A droite, l'affaire grecque a donné l'occasion, une nouvelle fois, aux futurs protagonistes de la primaire présidentielle de marquer leurs différences. Alors que Nicolas Sarkozy déclarait que la Grèce est "sortie, de fait, de la zone euro", deux anciens premiers ministres - Alain Juppé et François Fillon - tenaient des propos beaucoup plus modérés, en refusant de mettre de l'huile sur le feu. Jean-Pierre Raffarin, lui aussi ex-premier ministre, faisait des déclarations de même teneur. Ces divergences d'appréciations n'ont bien sûr pas échappé à Valls qui, lors des questions au gouvernement à l'Assemblée, le 1er juillet, a salué la responsabilité des trois anciens chefs de gouvernement. Une manière de souligner l'irresponsabilité supposée du quatrième acteur.
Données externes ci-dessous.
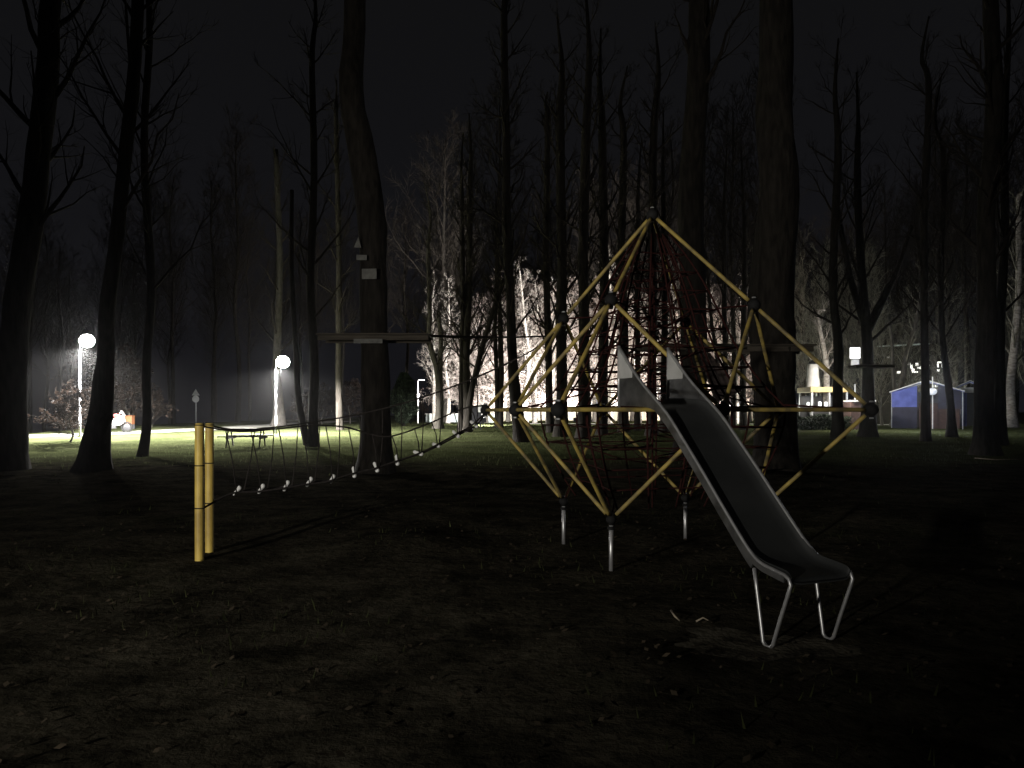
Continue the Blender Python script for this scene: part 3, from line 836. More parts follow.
for side in (0, 1):
    off = -0.012 if side == 0 else 1.012 - 1.0
    def wp(s, z, o): return sp(s, z, side) + SP * (o + (-0.010 if side == 0 else 0.010))
    V, Q = [], []
    for o in (-0.006, 0.006):
        for (s, z) in rail:
            V += [wp(s, z - 0.012, o), wp(s, min(bz(s) - 0.02, z - 0.05) if s < 0.6 or s > 1.75 else z - 0.10, o)]
    n2 = 2 * len(rail)
    for i in range(len(rail) - 1):
        a = 2 * i
        Q += [(a, a + 1, a + 3, a + 2), (a + n2, a + n2 + 2, a + n2 + 3, a + n2 + 1), (a, a + 2, a + 2 + n2, a + n2), (a + 1, a + 1 + n2, a + 3 + n2, a + 3)]
    Q += [(0, n2, n2 + 1, 1), (n2 - 2, n2 - 1, 2 * n2 - 1, 2 * n2 - 2)]
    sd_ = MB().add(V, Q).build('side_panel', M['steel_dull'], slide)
    V, Q = [], []
    ss = [i for i, (s, z) in enumerate(rail) if z - 0.03 > 1.835]
    for o in (-0.011, 0.011):
        for i in ss:
            V += [wp(rail[i][0], rail[i][1] - 0.02, o), wp(rail[i][0], 1.835, o)]
    n2 = 2 * len(ss)
    for i in range(len(ss) - 1):
        a = 2 * i
        Q += [(a, a + 1, a + 3, a + 2), (a + n2, a + n2 + 2, a + n2 + 3, a + n2 + 1), (a, a + 2, a + 2 + n2, a + n2), (a + 1, a + 1 + n2, a + 3 + n2, a + 3)]
    Q += [(0, n2, n2 + 1, 1), (n2 - 2, n2 - 1, 2 * n2 - 1, 2 * n2 - 2)]
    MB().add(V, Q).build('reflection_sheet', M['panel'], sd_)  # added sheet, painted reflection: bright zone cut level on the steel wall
    # hand rail running on into the foot loop
    rp = [wp(s, z, 0) for (s, z) in rail]
    for (s, z) in [(2.10, 0.488), (2.115, 0.455), (2.10, 0.41), (2.02, 0.21), (1.955, 0.035), (1.93, 0.008), (1.885, 0.008), (1.86, 0.03), (1.80, 0.36), (1.775, 0.50)]:
        rp.append(wp(s, z, 0))
    rp = [so * 0 + p for p in rp]
    MB().tube(smooth_path(rp[-14:], 60) if False else rp, 0.0125, 8).build('handrail', M['galv'], slide, smooth=True)
    MB().tube([wp(0, 1.58, 0), wp(0, 2.125, 0)], 0.014, 8).build('entry_post', M['galv'], slide, smooth=True)

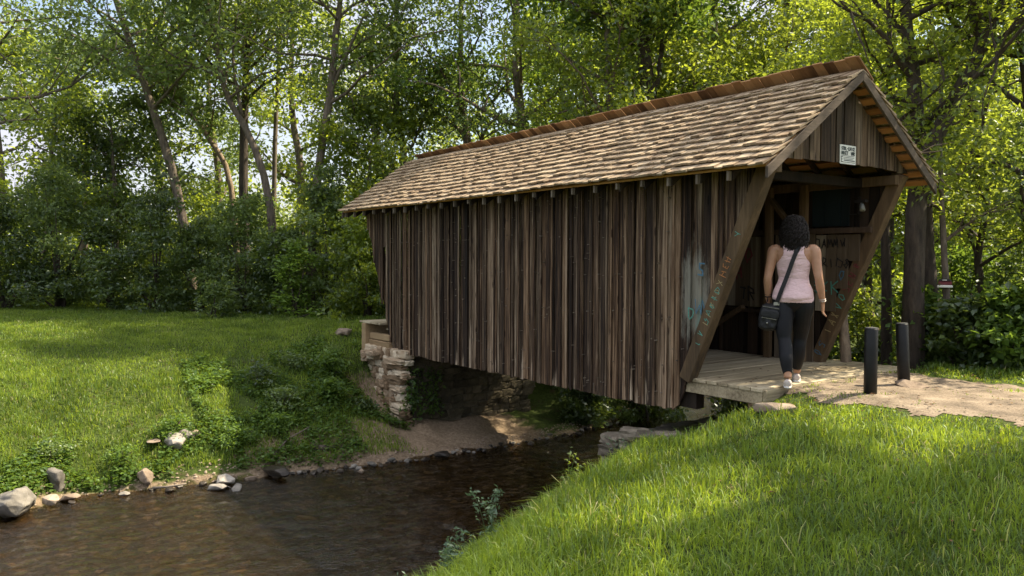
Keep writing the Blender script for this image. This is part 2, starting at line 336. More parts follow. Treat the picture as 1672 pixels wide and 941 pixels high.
f1 = ramp(n, [(.58, (0, 0, 0)), (.68, (.8, .8, .8))]); l(g3.outputs[0], f1.inputs[0])
mA = n.new('ShaderNodeMixRGB'); l(f1.outputs[0], mA.inputs[0]); l(turf.outputs[0], mA.inputs[1]); l(soil.outputs[0], mA.inputs[2])
aS = n.new('ShaderNodeAttribute'); aS.attribute_name = 'sand'; aB = n.new('ShaderNodeAttribute'); aB.attribute_name = 'bed'
sm = math_n(n, 'MULTIPLY_ADD'); l(g3.outputs[0], sm.inputs[0]); sm.inputs[1].default_value = .8; l(aS.outputs['Fac'], sm.inputs[2])
sr = ramp(n, [(.6, (0, 0, 0)), (.85, (1, 1, 1))]); l(sm.outputs[0], sr.inputs[0])
mB = n.new('ShaderNodeMixRGB'); l(sr.outputs[0], mB.inputs[0]); l(mA.outputs[0], mB.inputs[1]); l(sandc.outputs[0], mB.inputs[2])
mC = n.new('ShaderNodeMixRGB'); l(aB.outputs['Fac'], mC.inputs[0]); l(mB.outputs[0], mC.inputs[1]); l(bedc.outputs[0], mC.inputs[2])
l(mC.outputs[0], b.inputs['Base Color']); b.inputs['Roughness'].default_value = .95; b.inputs['Specular IOR Level'].default_value = .15
bp = n.new('ShaderNodeBump'); bp.inputs['Strength'].default_value = .9; bp.inputs['Distance'].default_value = .03; l(g2.outputs[0], bp.inputs['Height']); l(bp.outputs[0], b.inputs['Normal'])
M_ground = m
tag(link('ground', g_me, M_ground), kind='structure')

# water
m, n, l, b = mat('brown_creek_water'); n.remove(b); out = n['Material Output']
tc = n.new('ShaderNodeTexCoord'); mp = n.new('ShaderNodeMapping'); mp.inputs['Scale'].default_value = (2.2, 1, 1); l(tc.outputs['Object'], mp.inputs[0])
w1 = noise_n(n, 16, 4, .6); w2 = noise_n(n, 1.2, 3, .5); l(mp.outputs[0], w1.inputs['Vector']); l(mp.outputs[0], w2.inputs['Vector'])
mh = math_n(n, 'MULTIPLY'); l(w1.outputs[0], mh.inputs[0]); l(w2.outputs[0], mh.inputs[1])
bp = n.new('ShaderNodeBump'); bp.inputs['Strength'].default_value = 1.0; bp.inputs['Distance'].default_value = .05; l(mh.outputs[0], bp.inputs['Height'])
tr = n.new('ShaderNodeBsdfTransparent'); tr.inputs[0].default_value = (.56, .44, .24, 1)
df = n.new('ShaderNodeBsdfDiffuse'); df.inputs[0].default_value = (.050, .034, .015, 1)
gl = n.new('ShaderNodeBsdfGlossy'); gl.inputs['Roughness'].default_value = .025; l(bp.outputs[0], gl.inputs['Normal'])
fr = n.new('ShaderNodeFresnel'); fr.inputs[0].default_value = 1.52; l(bp.outputs[0], fr.inputs['Normal'])
a1 = n.new('ShaderNodeMixShader'); a1.inputs[0].default_value = .18; l(tr.outputs[0], a1.inputs[1]); l(df.outputs[0], a1.inputs[2])
a2 = n.new('ShaderNodeMixShader'); l(fr.outputs[0], a2.inputs[0]); l(a1.outputs[0], a2.inputs[1]); l(gl.outputs[0], a2.inputs[2]); l(a2.outputs[0], out.inputs[0])
M_water = m
yy = np.concatenate([np.arange(-24, -8, .5), np.arange(-8, 4.5, .035), np.arange(4.5, 18, .5)]); tt_ = np.linspace(0, 1, 190)
WX = (np.interp(yy, YL, XL)-.35)[:, None]*(1-tt_)+(np.interp(yy, YR, XR)+.35)[:, None]*tt_; WY = np.repeat(yy[:, None], 190, 1)
fade = sstep(-8.2, -7.5, WY)*(1-sstep(3.8, 4.4, WY)); turb = .55+.9*np.clip(vnoise(WX, WY, 1.3, 101)+.3, 0, 1)
WZ = WATER+fade*turb*(.022*vnoise(WX*1.2+WY*.3, WY-WX*.2, .34, 102)+.026*vnoise(WX*1.3+WY*.5, WY*.8-WX*.4, .15, 103)+.013*vnoise(WX*1.3, WY*.9, .08, 104))
wi = np.arange(WX.size).reshape(WX.shape)
tag(link('water', mk_mesh('water', np.stack([WX, WY, WZ], -1).reshape(-1, 3), quad=np.stack([wi[:-1, :-1], wi[:-1, 1:], wi[1:, 1:], wi[1:, :-1]], -1).reshape(-1, 4), smooth=True), M_water), kind='structure')

# path: packed pale dirt from the deck to the right
def path_w(x, y):
    c = 1.28+.06*(x-1.5); hw = .98+.30*vnoise(x, y, .6, 21)+.22*vnoise(x, y, .22, 22)+.12*vnoise(x, y, .08, 23)
    return hw-np.abs(y-c), (x > .93)
px_, py_ = np.meshgrid(np.arange(.93, 6.5, .035), np.arange(-.6, 3.6, .035))
w_, ok = path_w(px_, py_); pid = np.arange(px_.size).reshape(px_.shape)
keep = (w_ > 0)
q = np.stack([pid[:-1, :-1], pid[:-1, 1:], pid[1:, 1:], pid[1:, :-1]], -1)[keep[:-1, :-1] & keep[1:, 1:] & keep[1:, :-1] & keep[:-1, 1:]]
pz = H(px_, py_)+.004+np.clip(w_, 0, .25)*.05
used = np.unique(q); remap = np.full(px_.size, -1); remap[used] = np.arange(len(used))
pv = np.stack([px_, py_, pz], -1).reshape(-1, 3)[used]
m, n, l, b = mat('packed_dirt'); tc = n.new('ShaderNodeTexCoord'); g1 = noise_n(n, 45, 8, .75); g2 = noise_n(n, 4, 5)
l(tc.outputs['Object'], g1.inputs['Vector']); l(tc.outputs['Object'], g2.inputs['Vector'])
ad = math_n(n, 'ADD'); l(g1.outputs[0], ad.inputs[0]); l(g2.outputs[0], ad.inputs[1])
rp = ramp(n, [(.38, (.075, .055, .036)), (.52, (.21, .16, .11)), (.66, (.36, .29, .21))]); h2 = math_n(n, 'MULTIPLY', None, .5); l(ad.outputs[0], h2.inputs[0]); l(h2.outputs[0], rp.inputs[0])
l(rp.outputs[0], b.inputs['Base Color']); b.inputs['Roughness'].default_value = .95
bp = n.new('ShaderNodeBump'); bp.inputs['Strength'].default_value = .7; bp.inputs['Distance'].default_value = .02; l(g1.outputs[0], bp.inputs['Height']); l(bp.outputs[0], b.inputs['Normal'])
M_path = m
tag(link('path', mk_mesh('path', pv, quad=remap[q], smooth=True), M_path), kind='structure')

# ------------------------------------------------------------------ covered bridge
Lb, Wb, dd, HH = 6.84, 2.24, .96, 2.15
OV, EV, ZE, ZR = .228, .378, 2.06, 3.108
bridge = empty('covered_bridge', 'old covered wooden bridge with dark vertical boards and a split shingle roof over the creek', 'bridge', (0, 0, 0))
def xlim_near(z): return dd*z/HH
def xlim_far(z): return -Lb-dd*z/HH
def side_wall(y, outward, zb):
    mb = MB(); x = -Lb-dd; k = 0
    while x < dd:
        wd = random.choice([.032, .04, .045, .055, .065, .08, .10, .13]); x1 = min(x+wd, dd+.01)
        xm = (x+x1)/2
        lo = [zb+random.uniform(-.012, .012)]*2
        for j, xx in enumerate((x, x1)):
            if xx > xlim_near(zb): lo[j] = max(lo[j], (xx)*HH/dd)
            if xx < -Lb-dd*zb/HH: lo[j] = max(lo[j], (-Lb-xx)*HH/dd)
        hi = HH+.05
        if outward < 0 and -Lb-.20 < xm < -Lb-.06: lo = [max(lo[0], 1.42+xm*0)]*2      # boards missing beside the far post
        yo = outward*((k % 2)*.021+random.uniform(0, .006)); th = .019*outward
        if min(lo) < hi-.02:
            lean = random.uniform(-.006, .006)
            y0, y1 = sorted((y+yo, y+yo+th)); e = .006
            mb.hexa([(x-e, y0, min(lo[0], hi)), (x1+e, y0, min(lo[1], hi)), (x1+e, y1, min(lo[1], hi)), (x-e, y1, min(lo[0], hi)),
                     (x-e+lean, y0, hi), (x1+e+lean, y0, hi), (x1+e+lean, y1, hi), (x-e+lean, y1, hi)])
            if random.random() < .28:      # a narrow lath over the joint
                yb = y+outward*(.048); y0, y1 = sorted((yb, yb+outward*.012)); ww = random.uniform(.012, .02)
                l0 = min(lo[1]+random.uniform(0, .02), hi)
                mb.hexa([(x1-ww, y0, l0), (x1+ww, y0, l0), (x1+ww, y1, l0), (x1-ww, y1, l0), (x1-ww, y0, hi), (x1+ww, y0, hi), (x1+ww, y1, hi), (x1-ww, y1, hi)])
        x = x1; k += 1
    return mb
sw = side_wall(0, -1, -.375).build('side_wall', M_wall, bridge, bevel=.003); sw['label'] = 'dark weathered board wall facing the creek bank'
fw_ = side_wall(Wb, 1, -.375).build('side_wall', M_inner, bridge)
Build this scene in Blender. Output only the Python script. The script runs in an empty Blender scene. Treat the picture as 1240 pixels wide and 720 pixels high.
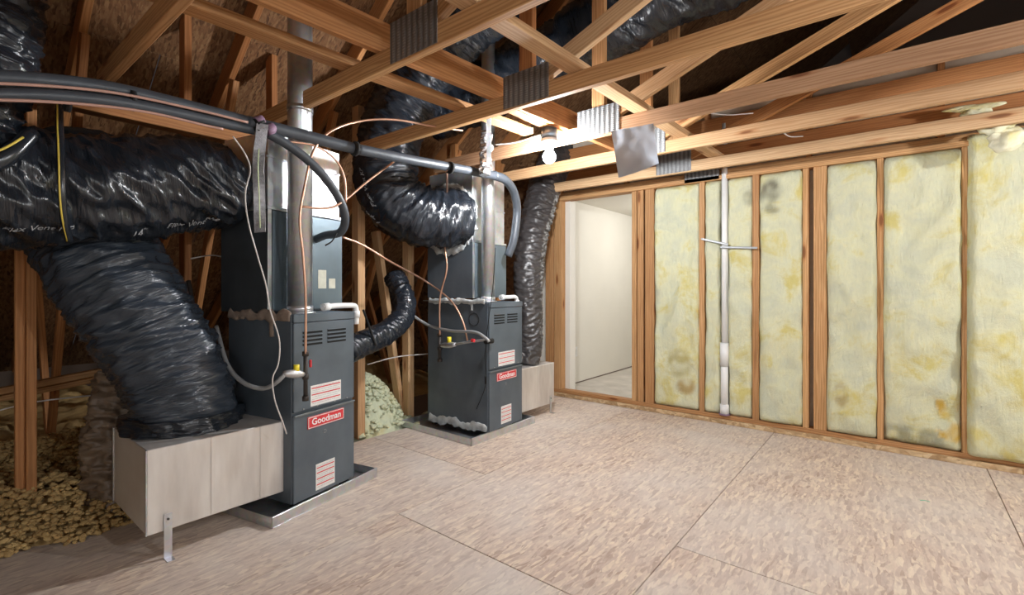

Selon une tradition nationale bien ancrée, une question étrangère entraîne un débat intérieur qui dépasse largement les bornes du problème posé. Derrière le référendum grec se profile, en se cachant, l'élection présidentielle française. D'une certaine manière, la crise européenne qui se joue à Athènes ouvre les portes d'une campagne présidentielle qui débute à Paris. A cette aune, pour dire la vérité, on est bien loin des préoccupations du peuple grec sur lesquelles tout le monde prétend pourtant se pencher. La Grèce est bien un terrain d'entrainement.